Repeat all the material exactly; pictures stay out of your copy.

::: Supplied material

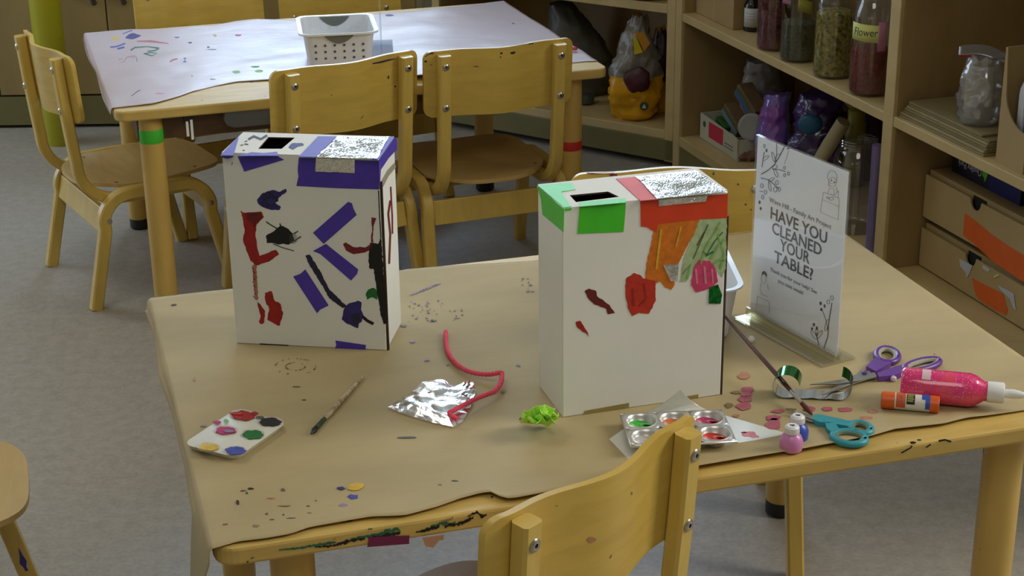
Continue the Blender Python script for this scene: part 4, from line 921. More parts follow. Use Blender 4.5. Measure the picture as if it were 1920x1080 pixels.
mb = MB(); sector(mb, gx, rg - .0003, PI * .8, PI * 1.22, L * .70, L * .84, mat('label_blue', (40, 80, 180), .5)); sector(mb, gx, rg - .0003, PI * 1.22, PI * 1.6, L * .76, L * .84, mat('label_blue', (40, 80, 180), .5)); mb.build('label_block', lb, world=True, solid=.0001)
mb = MB()
for j in range(4): sector(mb, gx, rg - .0001, PI * (1.06 + .08 * j), PI * (1.10 + .08 * j), L * .455, L * (.56 - .01 * (j % 2)), mat('label_lime', (170, 180, 60), .5), 3)
mb.build('label_lines', lb, world=True)
mb = MB()
T0, T1_, T2_ = (PI * 1.08, L * .34), (PI * 1.42, L * .28), (PI * 1.42, L * .40)
for q0, q1 in ((T0, T1_), (T1_, T2_), (T2_, T0)):
    P_ = [gx @ Vector(((rg + .0001) * math.cos(q0[0] + (q1[0] - q0[0]) * s), (rg + .0001) * math.sin(q0[0] + (q1[0] - q0[0]) * s), q0[1] + (q1[1] - q0[1]) * s)) for s in (0, .25, .5, .75, 1)]
    mb.sweep(P_, .0004, mat('label_grey', (150, 130, 120), .5), 5)
mb.build('label_triangle', lb, world=True)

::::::

▸ **Answer**
Continue the Blender Python script for this scene: part 4, from line 921. More parts follow. Use Blender 4.5. Measure the picture as if it were 1920x1080 pixels.
mb = MB(); sector(mb, gx, rg - .0003, PI * .8, PI * 1.22, L * .70, L * .84, mat('label_blue', (40, 80, 180), .5)); sector(mb, gx, rg - .0003, PI * 1.22, PI * 1.6, L * .76, L * .84, mat('label_blue', (40, 80, 180), .5)); mb.build('label_block', lb, world=True, solid=.0001)
mb = MB()
for j in range(4): sector(mb, gx, rg - .0001, PI * (1.06 + .08 * j), PI * (1.10 + .08 * j), L * .455, L * (.56 - .01 * (j % 2)), mat('label_lime', (170, 180, 60), .5), 3)
mb.build('label_lines', lb, world=True)
mb = MB()
T0, T1_, T2_ = (PI * 1.08, L * .34), (PI * 1.42, L * .28), (PI * 1.42, L * .40)
for q0, q1 in ((T0, T1_), (T1_, T2_), (T2_, T0)):
    P_ = [gx @ Vector(((rg + .0001) * math.cos(q0[0] + (q1[0] - q0[0]) * s), (rg + .0001) * math.sin(q0[0] + (q1[0] - q0[0]) * s), q0[1] + (q1[1] - q0[1]) * s)) for s in (0, .25, .5, .75, 1)]
    mb.sweep(P_, .0004, mat('label_grey', (150, 130, 120), .5), 5)
mb.build('label_triangle', lb, world=True)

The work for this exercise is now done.